--- START DATASET CONTENT ---

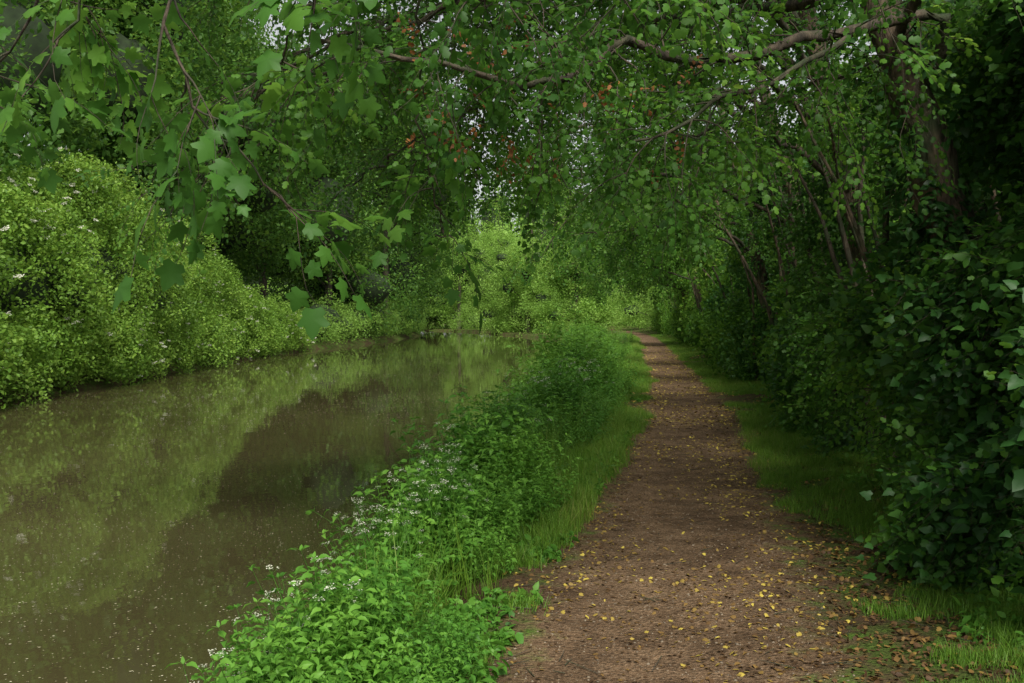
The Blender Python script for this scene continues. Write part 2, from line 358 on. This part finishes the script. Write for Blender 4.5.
# near ivy covered tree leaning over the path
b=B()
tr=[(3.95,7.7,-.1),(3.7,7.55,1.0),(3.35,7.45,2.1),(3.02,7.35,3.0),(2.7,7.3,3.9),(2.45,7.4,5.2),(2.2,7.6,6.8)]
tl=smoothline(tr,22,.02); tube(b,tl,np.linspace(.22,.10,22),4,14,.08)
limbs=[([(2.95,7.3,3.3),(3.0,7.0,3.75),(2.2,6.8,3.62),(1.25,6.5,3.36),(.67,6.3,3.42),(.3,6,3.12),(-.25,5.9,3.12),(-1.1,5.6,3.25)],.05,.012),
 ([(2.3,6.85,3.62),(1.6,6.3,3.18),(1.1,6,2.9),(.7,5.8,2.72)],.022,.007),
 ([(2.65,7.3,4.0),(1.2,7.8,4.35),(-.8,8.4,4.25),(-2.6,9,3.8)],.05,.012),
 ([(2.65,7.3,4.1),(1.6,9.2,4.4),(.2,10.5,4.2),(-1.2,11.6,3.7),(-2,12.2,3.3)],.05,.010),
 ([(2.8,7.3,3.7),(2.5,6.0,4.0),(1.7,5.2,3.75),(.8,4.8,3.5),(-.2,4.6,3.35)],.04,.01),
 ([(2.9,7.3,3.2),(3.3,8.6,3.9),(3.2,10,4.1),(2.4,11.3,3.9),(1.4,12.5,3.6)],.045,.010),
 ([(2.5,7.4,4.8),(1.3,6.8,5.0),(-.3,6.6,4.7),(-1.8,6.8,4.3)],.05,.012),
 ([(2.6,7.4,4.3),(1.0,7.2,4.3),(-.7,7.4,3.9),(-1.8,7.8,3.4)],.04,.008),
 ([(2.6,7.4,4.3),(.9,8.6,4.1),(-.2,9.4,3.8),(-.7,10,3.4)],.04,.008),
 ([(-.8,8.4,4.25),(-1.8,8.6,3.9),(-2.5,8.9,3.3),(-2.8,9.1,2.9)],.02,.006),
 ([(2.45,7.4,5.2),(.8,7.8,5.6),(-1.2,8.6,5.4),(-3.0,9.6,4.9)],.04,.01),
 ([(1.2,7.8,4.35),(.2,9.4,4.7),(-.8,10.4,4.8),(-2.0,11.2,4.6)],.025,.008)]
for cp,a,c in limbs: limb_foliage(b,cp,a,c,.105,(.5,1.25),T_haw,.105,val=.48)
crown(b,700,[(1.0,7.6,6.2,3.6,2.6,1.3),(-1.5,8.6,6.0,2.6,2.2,1.2)],T_c1,1.0,gap=-.6,ns=1.)  # upper crown above the view, added to shade the canopy beneath
ivy_on(b,tl,1000,.15,2.7,.25,3,T_ivy)
# few withered twigs caught in the crown
TW=[(a,bb,np.where(c==0,5,1),d) for a,bb,c,d in T_haw]
for c0,nn_ in (((-.05,6,3.15),12),((-.3,5.8,2.75),8),((.75,6,2.9),9)):
    Pw=np.array(c0)+R.normal(size=(nn_,3))*[.28,.3,.16]; b.scatter(TW,Pw,rot_rand(nn_,1.),.7,R.uniform(0,1,nn_))
b.finish('ivy_covered_tree',[M_canopy,M_bark,M_core,M_ivy,M_barkr,M_brownleaf])

# sycamore with low hanging boughs, trunk just behind the camera on the right
b=B()
tube(b,smoothline([(4.6,.2,-.1),(4.4,.5,1.5),(4.1,.9,3.2),(3.4,1.5,4.6),(2.4,2.2,5.4)],18,.01),np.linspace(.3,.13,18),1,12,.04)
tube(b,smoothline([(2.4,2.2,5.4),(0,3.4,5.1),(-1.6,4.3,4.5),(-3.4,5.4,4.0)],20,.02),np.linspace(.09,.02,20),1,8,.04)
for cp,a,c,sl in [([(-.6,3.7,4.8),(-1.3,4.0,3.8),(-1.36,4.05,2.95),(-1.30,4.1,2.6),(-1.1,4.2,2.35),(-.95,4.3,2.15)],.010,.003,(.2,.42)),
  ([(-1.6,4.3,4.4),(-2.1,4.8,3.6),(-2.6,5.2,3.1),(-3.0,5.6,2.9)],.012,.004,(.3,.6)),
  ([(-1.4,4.2,4.3),(-1.7,4.4,3.7),(-1.95,4.5,3.2),(-2.1,4.6,2.85)],.011,.004,(.25,.5)),
  ([(-.2,3.5,4.9),(-.7,4.6,4.0),(-1.0,5.2,3.4),(-1.5,5.9,3.0)],.012,.004,(.3,.6)),
  ([(-2.2,4.6,4.3),(-3.0,5.5,3.5),(-3.5,6.2,3.1)],.012,.004,(.3,.6)),
  ([(-.1,3.5,5.0),(-.4,5.2,4.2),(-.6,6.3,3.3),(-.55,6.9,2.6),(-.45,7.2,2.2)],.012,.003,(.25,.5))]:
    limb_foliage(b,cp,a,c,.21,sl,T_syc,.19,val=.5,start=.3,droop=.1,leafprob=.75,tw=.2,jit=.18)
b.finish('sycamore_tree',[M_syc,M_bark])

# further hedgerow trees arching over the towpath
for (Y,sp) in ((12.5,1.0),(18,1.2),(25,1.5),(34,1.9),(46,2.4),(60,2.8)):
    b=B(); x0=float(pc(Y))+2.45+R.uniform(-.2,.3); h=R.uniform(4.4,5.2)+Y*.02
    tt=smoothline([(x0,Y,-.1),(x0-.2,Y,1.5),(x0-.5,Y,3),(x0-1.1,Y-.2,h),(x0-1.6,Y,h+2)],16,.02); tube(b,tt,np.linspace(.2,.09,16),3,9,.05)
    lo=Y>20
    for q in range(8):
        z0=R.uniform(3.2,5.2); p0=tt[np.argmin(abs(tt[:,2]-z0))]; reach=R.uniform(2.5,6.0); ay=R.normal(-.2,.45)
        p1=p0+np.array([-reach*.35,reach*ay*.4,R.uniform(.6,1.4)]); p2=p0+np.array([-reach*.7,reach*ay*.75,R.uniform(.7,1.8)]); p3=p0+np.array([-reach,reach*ay,R.uniform(-.4,.9)])
        limb_foliage(b,[p0,p1,p2,p3],.05,.010,.15 if not lo else .22,(.6,1.4),T_haw if not lo else T_haw_lo,.14 if not lo else .17,val=.58,sc=1. if not lo else .8+.22*sp,sides=5)
    if not lo:
        crown(b,260,[(x0-1.6,Y,h+2.2,3.6,3.4,1.8)],T_c1,1.0,gap=-.5,ns=1.)  # upper crown added to darken the boughs under it
        ivy_on(b,tt,300,.14,1.8,.2,2,T_ivy)
    else: ivy_on(b,tt,100,.2,2.,.2,2,T_ivy_lo)
    b.finish('hawthorn_tree',[M_canopy,M_bark,M_ivy,M_barkr])

# standing trunk beside the path further on
b=B(); x0=11.9
tube(b,smoothline([(x0,58,-.1),(x0-.05,58,1.5),(x0+.05,58,3.5),(x0-.3,58,7),(x0,58,10)],16,.02),[.55]+list(np.linspace(.42,.2,15)),1,12,.04)
crown(b,900,[(x0-.5,58,8,4.5,4,3.5)],T_c2,1.2,gap=-.4)
b.finish('oak_tree',[M_tree,M_barkr])

# ------------------------------------------------------------------ right hand hedge (ivy, bramble, elder)
b=B()
prof=np.array([(2.6,0),(2.3,.35),(2.08,.9),(1.95,1.5),(2.0,2.1),(2.1,2.8),(1.9,3.5),(1.4,4.2)])
pl_=np.concatenate([[0],np.cumsum(np.linalg.norm(np.diff(prof,axis=0),axis=1))])
def hedge_pts(n,y0,y1,gapk=-.75,zr=None):
    u=R.uniform(0,1,n); Y=y0*(y1/y0)**u
    s=R.uniform(0,pl_[-1],n); o=np.interp(s,pl_,prof[:,0]); z=np.interp(s,pl_,prof[:,1])
    q=np.stack([o*0,Y,z],-1)
    dep=np.abs(R.normal(0,.22,n))*np.clip(Y/12,1,2.5)
    bul=.38*noise(q,.9,0)+.36*noise(q,2.6,1)
    o=o+np.clip((z-1.9)*.9,0,.5)*np.clip((9-Y)/2,0,1)
    x=pc(Y)+o+bul+dep; g=noise(np.stack([x,Y,z],-1),.55,2)
    p=np.stack([x,Y,z],-1); k=(g>gapk+.38*((z>1.6)&(Y>8)))
    return p[k],g[k],dep[k]
kind=lambda p: noise(p*[1,1,1.3],1.5,0)
for n,y0,y1,T,s,dirn,sel,mo in ((5600,4.6,16,T_ivy,1.,1,lambda p:kind(p)+np.clip((9.5-p[:,1])*.3,-.1,1.2)-np.clip(p[:,2]-2.6,0,1)*.5>-.3,0),
     (4800,4.9,16,T_haw,1.15,1,lambda p:kind(p)-np.clip((9.5-p[:,1])*.25,-.3,1)+np.clip(p[:,2]-2.,0,1)<.55,3),
     (1900,6,18,T_elm,1.,1,lambda p:(noise(p,1.3,2)>.1),3),
     (3400,14,34,T_ivy_lo,1.,0,lambda p:kind(p)>-.3,0),(3400,14,34,T_c1,.85,0,lambda p:kind(p)<.4,3),(4500,30,110,T_c2,.8,0,lambda p:p[:,0]>-99,3)):
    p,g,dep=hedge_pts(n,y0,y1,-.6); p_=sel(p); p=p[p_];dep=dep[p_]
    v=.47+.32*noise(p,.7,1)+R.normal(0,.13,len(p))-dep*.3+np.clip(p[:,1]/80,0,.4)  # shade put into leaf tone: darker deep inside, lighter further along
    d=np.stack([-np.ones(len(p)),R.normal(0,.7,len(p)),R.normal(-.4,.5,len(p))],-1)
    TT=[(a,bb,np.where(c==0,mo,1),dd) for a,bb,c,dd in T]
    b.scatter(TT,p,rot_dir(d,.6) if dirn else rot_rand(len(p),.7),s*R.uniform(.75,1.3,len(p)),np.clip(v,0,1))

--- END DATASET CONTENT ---

### PROBLEM STATEMENT:
Gather each line from the listing above that holds "clip".

### TASK RESPONSE:
    dep=np.abs(R.normal(0,.22,n))*np.clip(Y/12,1,2.5)
    o=o+np.clip((z-1.9)*.9,0,.5)*np.clip((9-Y)/2,0,1)
for n,y0,y1,T,s,dirn,sel,mo in ((5600,4.6,16,T_ivy,1.,1,lambda p:kind(p)+np.clip((9.5-p[:,1])*.3,-.1,1.2)-np.clip(p[:,2]-2.6,0,1)*.5>-.3,0),
     (4800,4.9,16,T_haw,1.15,1,lambda p:kind(p)-np.clip((9.5-p[:,1])*.25,-.3,1)+np.clip(p[:,2]-2.,0,1)<.55,3),
    v=.47+.32*noise(p,.7,1)+R.normal(0,.13,len(p))-dep*.3+np.clip(p[:,1]/80,0,.4)  # shade put into leaf tone: darker deep inside, lighter further along
    b.scatter(TT,p,rot_dir(d,.6) if dirn else rot_rand(len(p),.7),s*R.uniform(.75,1.3,len(p)),np.clip(v,0,1))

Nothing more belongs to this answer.